• _WHAT IS ASKED_
Look below. Copy each line that has "pixels" in it.

[Records from a data source]
* begin *
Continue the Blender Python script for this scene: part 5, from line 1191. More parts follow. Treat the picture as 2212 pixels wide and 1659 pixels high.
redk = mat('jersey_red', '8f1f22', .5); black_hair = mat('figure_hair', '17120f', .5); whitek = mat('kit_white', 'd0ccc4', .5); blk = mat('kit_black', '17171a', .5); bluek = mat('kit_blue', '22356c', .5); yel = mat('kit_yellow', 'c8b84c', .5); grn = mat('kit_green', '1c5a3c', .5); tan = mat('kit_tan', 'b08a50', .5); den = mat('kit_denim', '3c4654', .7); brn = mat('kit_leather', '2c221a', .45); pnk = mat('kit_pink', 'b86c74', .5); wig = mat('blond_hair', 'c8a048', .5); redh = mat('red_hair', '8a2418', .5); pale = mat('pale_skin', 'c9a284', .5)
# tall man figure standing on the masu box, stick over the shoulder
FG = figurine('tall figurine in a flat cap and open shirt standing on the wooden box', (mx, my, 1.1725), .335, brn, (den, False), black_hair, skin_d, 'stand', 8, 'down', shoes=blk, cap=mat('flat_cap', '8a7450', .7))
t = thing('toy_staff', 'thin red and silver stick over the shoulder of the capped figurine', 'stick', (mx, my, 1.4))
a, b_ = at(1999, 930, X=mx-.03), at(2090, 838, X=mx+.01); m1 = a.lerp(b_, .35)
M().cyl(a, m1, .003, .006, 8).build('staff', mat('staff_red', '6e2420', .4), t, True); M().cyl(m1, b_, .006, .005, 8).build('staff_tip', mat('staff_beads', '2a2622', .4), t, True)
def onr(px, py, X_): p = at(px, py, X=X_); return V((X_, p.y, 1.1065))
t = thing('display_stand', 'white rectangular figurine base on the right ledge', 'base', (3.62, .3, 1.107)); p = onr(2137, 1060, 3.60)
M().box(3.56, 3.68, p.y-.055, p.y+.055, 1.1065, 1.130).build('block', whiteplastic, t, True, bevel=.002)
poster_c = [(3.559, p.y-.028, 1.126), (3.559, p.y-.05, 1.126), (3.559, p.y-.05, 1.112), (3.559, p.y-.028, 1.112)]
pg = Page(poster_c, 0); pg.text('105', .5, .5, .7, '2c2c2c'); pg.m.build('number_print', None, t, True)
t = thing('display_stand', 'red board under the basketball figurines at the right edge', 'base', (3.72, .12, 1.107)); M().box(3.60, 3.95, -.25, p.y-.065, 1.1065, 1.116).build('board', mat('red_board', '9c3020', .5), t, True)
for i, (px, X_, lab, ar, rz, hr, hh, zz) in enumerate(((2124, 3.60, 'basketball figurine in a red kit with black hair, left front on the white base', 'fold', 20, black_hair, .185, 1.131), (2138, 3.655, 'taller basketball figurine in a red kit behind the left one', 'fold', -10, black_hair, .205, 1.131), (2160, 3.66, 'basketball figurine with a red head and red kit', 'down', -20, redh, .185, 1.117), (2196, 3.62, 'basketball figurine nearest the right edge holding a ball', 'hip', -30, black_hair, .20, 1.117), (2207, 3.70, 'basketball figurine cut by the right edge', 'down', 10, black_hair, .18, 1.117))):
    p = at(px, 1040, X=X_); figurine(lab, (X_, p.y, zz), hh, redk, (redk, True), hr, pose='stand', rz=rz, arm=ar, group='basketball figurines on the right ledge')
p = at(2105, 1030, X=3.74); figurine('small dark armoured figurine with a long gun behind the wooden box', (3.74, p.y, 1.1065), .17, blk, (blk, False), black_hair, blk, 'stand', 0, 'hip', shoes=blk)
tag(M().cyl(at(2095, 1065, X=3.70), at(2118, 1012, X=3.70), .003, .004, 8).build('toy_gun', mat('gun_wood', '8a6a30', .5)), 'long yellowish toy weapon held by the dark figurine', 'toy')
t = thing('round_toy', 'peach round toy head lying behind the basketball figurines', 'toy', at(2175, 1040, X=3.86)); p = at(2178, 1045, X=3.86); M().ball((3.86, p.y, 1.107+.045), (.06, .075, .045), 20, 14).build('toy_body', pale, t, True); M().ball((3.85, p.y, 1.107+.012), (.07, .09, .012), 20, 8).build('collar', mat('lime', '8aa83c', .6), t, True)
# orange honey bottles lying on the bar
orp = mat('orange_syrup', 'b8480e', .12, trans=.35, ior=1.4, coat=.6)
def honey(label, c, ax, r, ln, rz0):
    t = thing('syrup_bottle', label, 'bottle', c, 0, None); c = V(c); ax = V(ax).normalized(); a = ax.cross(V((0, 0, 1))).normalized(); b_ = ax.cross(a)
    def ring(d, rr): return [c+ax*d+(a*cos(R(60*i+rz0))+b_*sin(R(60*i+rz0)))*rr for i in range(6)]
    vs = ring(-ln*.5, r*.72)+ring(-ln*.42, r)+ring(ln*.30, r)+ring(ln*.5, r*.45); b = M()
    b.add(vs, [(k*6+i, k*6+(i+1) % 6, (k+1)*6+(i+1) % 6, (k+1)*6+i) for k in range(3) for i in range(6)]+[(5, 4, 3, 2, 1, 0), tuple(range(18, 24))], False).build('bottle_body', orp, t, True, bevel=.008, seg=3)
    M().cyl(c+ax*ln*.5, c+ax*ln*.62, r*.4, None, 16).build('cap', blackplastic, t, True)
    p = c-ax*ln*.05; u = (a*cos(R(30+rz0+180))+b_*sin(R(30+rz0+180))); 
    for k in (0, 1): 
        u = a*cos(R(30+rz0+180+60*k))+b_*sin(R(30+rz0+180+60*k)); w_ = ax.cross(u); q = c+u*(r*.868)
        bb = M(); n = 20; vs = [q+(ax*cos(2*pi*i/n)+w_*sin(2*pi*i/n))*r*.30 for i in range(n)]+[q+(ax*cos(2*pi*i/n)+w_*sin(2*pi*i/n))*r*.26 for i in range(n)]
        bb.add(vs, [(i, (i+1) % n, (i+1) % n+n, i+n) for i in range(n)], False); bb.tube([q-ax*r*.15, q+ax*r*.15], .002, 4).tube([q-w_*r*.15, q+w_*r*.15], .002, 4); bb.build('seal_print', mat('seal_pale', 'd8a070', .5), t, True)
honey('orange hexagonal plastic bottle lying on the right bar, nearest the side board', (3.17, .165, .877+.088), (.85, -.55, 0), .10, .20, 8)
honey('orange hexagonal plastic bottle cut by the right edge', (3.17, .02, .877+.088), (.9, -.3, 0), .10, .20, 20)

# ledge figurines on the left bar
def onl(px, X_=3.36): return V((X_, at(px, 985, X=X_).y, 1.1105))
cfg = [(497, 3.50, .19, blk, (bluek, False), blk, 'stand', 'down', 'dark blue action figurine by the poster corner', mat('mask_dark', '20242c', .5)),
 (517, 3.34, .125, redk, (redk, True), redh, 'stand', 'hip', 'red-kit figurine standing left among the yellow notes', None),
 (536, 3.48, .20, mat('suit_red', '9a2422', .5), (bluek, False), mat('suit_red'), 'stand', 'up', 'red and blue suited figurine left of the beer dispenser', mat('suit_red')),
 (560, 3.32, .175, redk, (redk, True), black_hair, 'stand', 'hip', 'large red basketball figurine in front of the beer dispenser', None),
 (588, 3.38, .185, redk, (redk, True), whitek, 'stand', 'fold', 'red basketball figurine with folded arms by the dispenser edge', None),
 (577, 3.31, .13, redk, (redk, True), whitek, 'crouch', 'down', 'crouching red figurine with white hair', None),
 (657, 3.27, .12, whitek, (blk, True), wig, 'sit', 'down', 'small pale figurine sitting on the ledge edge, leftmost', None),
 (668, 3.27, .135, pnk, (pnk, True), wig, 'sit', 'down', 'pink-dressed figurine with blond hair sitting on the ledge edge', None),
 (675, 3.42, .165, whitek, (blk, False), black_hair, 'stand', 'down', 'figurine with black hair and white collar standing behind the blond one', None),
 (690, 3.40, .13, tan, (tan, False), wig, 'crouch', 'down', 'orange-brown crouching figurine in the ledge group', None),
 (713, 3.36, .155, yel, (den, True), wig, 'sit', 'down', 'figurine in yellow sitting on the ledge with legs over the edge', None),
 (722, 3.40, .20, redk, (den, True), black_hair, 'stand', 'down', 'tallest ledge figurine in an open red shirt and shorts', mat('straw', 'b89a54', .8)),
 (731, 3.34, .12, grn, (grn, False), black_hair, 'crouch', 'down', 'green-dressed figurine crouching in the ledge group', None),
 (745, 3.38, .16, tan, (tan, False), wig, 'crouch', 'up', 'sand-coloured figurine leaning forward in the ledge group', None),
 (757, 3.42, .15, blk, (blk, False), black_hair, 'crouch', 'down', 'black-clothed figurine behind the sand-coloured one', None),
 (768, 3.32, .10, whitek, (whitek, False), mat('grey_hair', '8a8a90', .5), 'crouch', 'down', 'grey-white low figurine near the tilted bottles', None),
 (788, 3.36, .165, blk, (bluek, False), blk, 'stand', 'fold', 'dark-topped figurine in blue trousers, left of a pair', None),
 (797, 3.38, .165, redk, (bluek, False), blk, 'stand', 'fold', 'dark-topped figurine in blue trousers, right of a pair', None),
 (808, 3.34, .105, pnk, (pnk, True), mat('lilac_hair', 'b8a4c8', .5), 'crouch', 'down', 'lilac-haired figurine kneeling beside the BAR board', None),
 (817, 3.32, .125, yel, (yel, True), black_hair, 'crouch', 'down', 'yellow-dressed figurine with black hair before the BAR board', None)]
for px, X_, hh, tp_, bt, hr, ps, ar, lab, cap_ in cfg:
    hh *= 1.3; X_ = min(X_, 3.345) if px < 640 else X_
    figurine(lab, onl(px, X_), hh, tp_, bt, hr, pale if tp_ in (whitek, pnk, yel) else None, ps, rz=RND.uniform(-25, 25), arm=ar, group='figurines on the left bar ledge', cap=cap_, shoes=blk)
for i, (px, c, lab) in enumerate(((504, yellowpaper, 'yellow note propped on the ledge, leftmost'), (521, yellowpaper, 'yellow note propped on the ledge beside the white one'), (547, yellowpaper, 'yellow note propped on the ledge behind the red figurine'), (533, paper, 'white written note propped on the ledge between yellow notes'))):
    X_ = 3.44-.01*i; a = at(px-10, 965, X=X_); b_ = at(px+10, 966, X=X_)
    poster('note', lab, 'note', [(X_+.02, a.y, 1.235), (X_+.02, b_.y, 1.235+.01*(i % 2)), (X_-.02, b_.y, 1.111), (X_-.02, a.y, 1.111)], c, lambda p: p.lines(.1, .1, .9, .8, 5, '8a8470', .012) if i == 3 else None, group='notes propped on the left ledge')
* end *
* begin *
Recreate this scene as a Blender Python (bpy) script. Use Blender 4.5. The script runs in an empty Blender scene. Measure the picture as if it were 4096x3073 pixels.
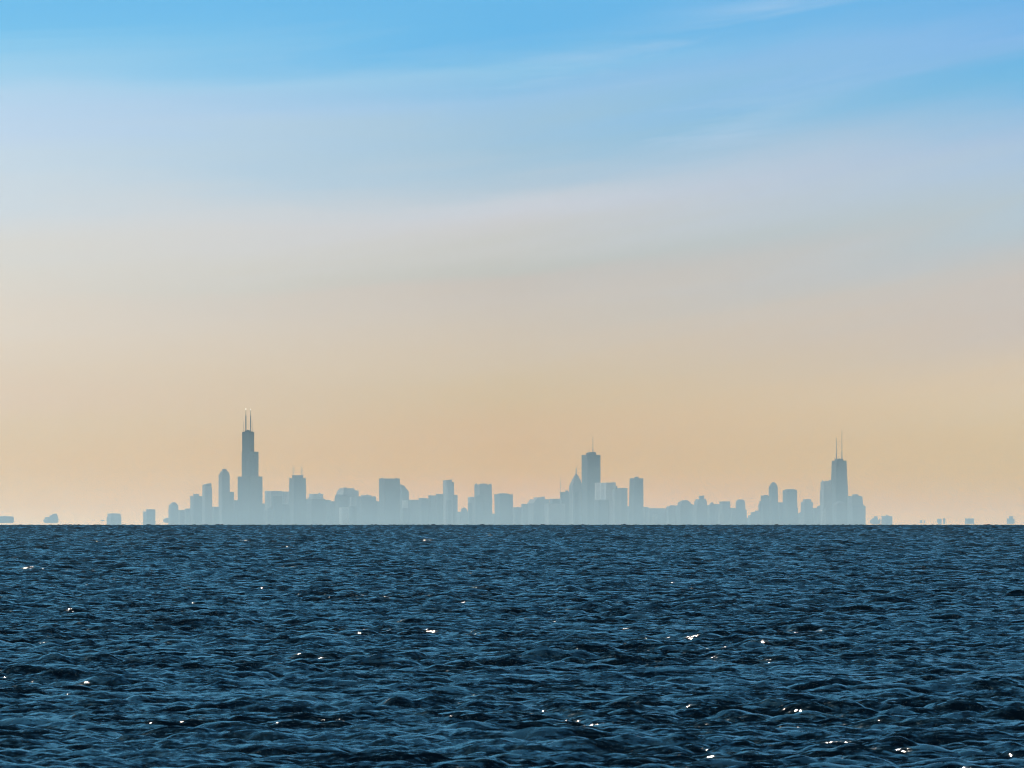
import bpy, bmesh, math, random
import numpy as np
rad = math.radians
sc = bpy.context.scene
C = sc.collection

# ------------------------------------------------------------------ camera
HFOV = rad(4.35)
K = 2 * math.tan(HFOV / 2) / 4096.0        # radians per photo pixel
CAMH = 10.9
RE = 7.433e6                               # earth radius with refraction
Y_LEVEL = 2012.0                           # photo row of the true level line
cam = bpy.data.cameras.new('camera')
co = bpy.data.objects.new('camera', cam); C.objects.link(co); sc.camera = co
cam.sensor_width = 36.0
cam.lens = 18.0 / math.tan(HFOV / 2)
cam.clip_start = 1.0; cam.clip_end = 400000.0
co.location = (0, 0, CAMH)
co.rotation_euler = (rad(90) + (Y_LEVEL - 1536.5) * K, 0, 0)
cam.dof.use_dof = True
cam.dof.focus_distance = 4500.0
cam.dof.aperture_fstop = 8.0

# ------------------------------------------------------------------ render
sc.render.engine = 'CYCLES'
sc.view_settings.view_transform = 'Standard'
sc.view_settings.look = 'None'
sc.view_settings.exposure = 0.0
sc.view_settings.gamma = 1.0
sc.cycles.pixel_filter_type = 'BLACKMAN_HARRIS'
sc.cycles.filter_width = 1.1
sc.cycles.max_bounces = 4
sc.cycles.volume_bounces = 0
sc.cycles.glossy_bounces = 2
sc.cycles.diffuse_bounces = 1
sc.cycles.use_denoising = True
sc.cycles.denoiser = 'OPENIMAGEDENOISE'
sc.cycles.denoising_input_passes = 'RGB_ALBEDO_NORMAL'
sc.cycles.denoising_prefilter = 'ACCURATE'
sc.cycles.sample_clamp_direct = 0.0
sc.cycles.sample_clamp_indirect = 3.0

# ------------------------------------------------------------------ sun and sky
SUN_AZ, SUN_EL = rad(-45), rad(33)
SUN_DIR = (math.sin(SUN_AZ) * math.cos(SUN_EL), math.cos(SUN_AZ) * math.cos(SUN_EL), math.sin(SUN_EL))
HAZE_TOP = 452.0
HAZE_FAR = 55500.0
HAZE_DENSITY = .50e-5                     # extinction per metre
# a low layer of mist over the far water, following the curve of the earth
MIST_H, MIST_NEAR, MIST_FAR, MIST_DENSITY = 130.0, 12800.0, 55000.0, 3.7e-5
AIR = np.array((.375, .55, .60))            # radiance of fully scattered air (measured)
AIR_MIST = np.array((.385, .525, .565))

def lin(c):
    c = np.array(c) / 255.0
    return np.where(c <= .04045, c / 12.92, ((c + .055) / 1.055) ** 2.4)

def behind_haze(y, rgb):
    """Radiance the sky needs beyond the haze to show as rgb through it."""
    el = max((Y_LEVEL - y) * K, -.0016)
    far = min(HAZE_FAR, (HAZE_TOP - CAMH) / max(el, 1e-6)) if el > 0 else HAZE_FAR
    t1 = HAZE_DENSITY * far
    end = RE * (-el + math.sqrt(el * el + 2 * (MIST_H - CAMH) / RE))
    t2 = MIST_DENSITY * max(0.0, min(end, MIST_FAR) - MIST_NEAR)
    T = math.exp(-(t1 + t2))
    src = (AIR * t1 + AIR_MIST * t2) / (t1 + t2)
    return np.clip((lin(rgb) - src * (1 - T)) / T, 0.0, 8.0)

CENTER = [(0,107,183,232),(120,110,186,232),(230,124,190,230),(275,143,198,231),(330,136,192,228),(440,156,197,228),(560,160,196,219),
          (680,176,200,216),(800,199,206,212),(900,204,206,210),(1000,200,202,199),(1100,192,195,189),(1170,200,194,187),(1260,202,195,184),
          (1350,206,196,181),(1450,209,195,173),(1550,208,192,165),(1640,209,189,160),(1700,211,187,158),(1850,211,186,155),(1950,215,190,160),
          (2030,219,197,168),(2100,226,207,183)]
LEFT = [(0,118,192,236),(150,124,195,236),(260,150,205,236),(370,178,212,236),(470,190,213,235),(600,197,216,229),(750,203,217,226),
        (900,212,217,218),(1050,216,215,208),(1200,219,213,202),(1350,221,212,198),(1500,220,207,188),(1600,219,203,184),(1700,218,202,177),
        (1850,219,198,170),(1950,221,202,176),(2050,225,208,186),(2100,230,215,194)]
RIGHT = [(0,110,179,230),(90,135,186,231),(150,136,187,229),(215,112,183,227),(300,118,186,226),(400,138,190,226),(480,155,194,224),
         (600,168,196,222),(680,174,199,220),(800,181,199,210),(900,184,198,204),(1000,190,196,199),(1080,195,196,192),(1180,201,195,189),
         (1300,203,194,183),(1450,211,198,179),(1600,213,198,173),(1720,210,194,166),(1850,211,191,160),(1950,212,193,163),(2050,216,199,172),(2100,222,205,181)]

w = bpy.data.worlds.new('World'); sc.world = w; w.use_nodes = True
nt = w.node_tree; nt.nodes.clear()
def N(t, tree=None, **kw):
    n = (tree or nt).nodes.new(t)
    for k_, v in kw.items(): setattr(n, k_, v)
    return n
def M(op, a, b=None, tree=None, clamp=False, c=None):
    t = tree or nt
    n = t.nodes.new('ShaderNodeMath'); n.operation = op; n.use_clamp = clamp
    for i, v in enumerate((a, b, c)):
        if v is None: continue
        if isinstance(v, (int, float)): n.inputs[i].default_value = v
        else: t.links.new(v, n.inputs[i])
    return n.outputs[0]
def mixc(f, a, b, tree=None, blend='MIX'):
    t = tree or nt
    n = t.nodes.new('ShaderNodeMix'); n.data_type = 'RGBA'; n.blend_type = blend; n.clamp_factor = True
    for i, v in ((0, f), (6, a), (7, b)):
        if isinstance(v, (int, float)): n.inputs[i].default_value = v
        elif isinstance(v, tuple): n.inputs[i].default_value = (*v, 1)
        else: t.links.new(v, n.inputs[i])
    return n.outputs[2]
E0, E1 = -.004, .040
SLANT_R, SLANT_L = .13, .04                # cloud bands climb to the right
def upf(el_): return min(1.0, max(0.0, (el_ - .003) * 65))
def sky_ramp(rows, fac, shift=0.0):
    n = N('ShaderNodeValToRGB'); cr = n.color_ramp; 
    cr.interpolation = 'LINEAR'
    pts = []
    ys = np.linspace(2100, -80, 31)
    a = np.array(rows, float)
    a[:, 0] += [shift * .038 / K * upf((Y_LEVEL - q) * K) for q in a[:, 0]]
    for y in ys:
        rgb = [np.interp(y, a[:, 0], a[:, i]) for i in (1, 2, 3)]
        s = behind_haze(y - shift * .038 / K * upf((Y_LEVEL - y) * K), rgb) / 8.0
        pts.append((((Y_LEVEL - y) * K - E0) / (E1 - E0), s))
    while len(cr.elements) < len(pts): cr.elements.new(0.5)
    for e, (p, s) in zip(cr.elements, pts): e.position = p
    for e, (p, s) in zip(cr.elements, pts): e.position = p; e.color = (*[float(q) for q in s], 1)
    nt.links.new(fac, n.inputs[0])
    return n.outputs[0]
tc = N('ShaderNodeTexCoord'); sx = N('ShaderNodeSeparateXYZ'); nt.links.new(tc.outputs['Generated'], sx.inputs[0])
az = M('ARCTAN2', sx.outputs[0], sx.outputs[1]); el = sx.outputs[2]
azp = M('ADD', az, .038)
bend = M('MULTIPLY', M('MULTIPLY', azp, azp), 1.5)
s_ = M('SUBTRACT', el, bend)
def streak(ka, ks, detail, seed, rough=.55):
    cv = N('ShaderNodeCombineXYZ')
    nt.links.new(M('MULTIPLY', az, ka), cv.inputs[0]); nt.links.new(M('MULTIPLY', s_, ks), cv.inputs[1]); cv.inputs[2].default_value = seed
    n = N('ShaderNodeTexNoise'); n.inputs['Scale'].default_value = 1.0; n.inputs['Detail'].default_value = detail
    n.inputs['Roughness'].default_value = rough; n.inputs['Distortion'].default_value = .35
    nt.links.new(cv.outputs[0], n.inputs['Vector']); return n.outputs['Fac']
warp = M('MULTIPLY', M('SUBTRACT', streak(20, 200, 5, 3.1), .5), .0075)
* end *
• _WRITTEN RESPONSE_
Continue the Blender Python script for this scene: part 5, from line 1191. More parts follow. Treat the picture as 2212 pixels wide and 1659 pixels high.
Recreate this scene as a Blender Python (bpy) script. Use Blender 4.5. The script runs in an empty Blender scene. Measure the picture as if it were 4096x3073 pixels.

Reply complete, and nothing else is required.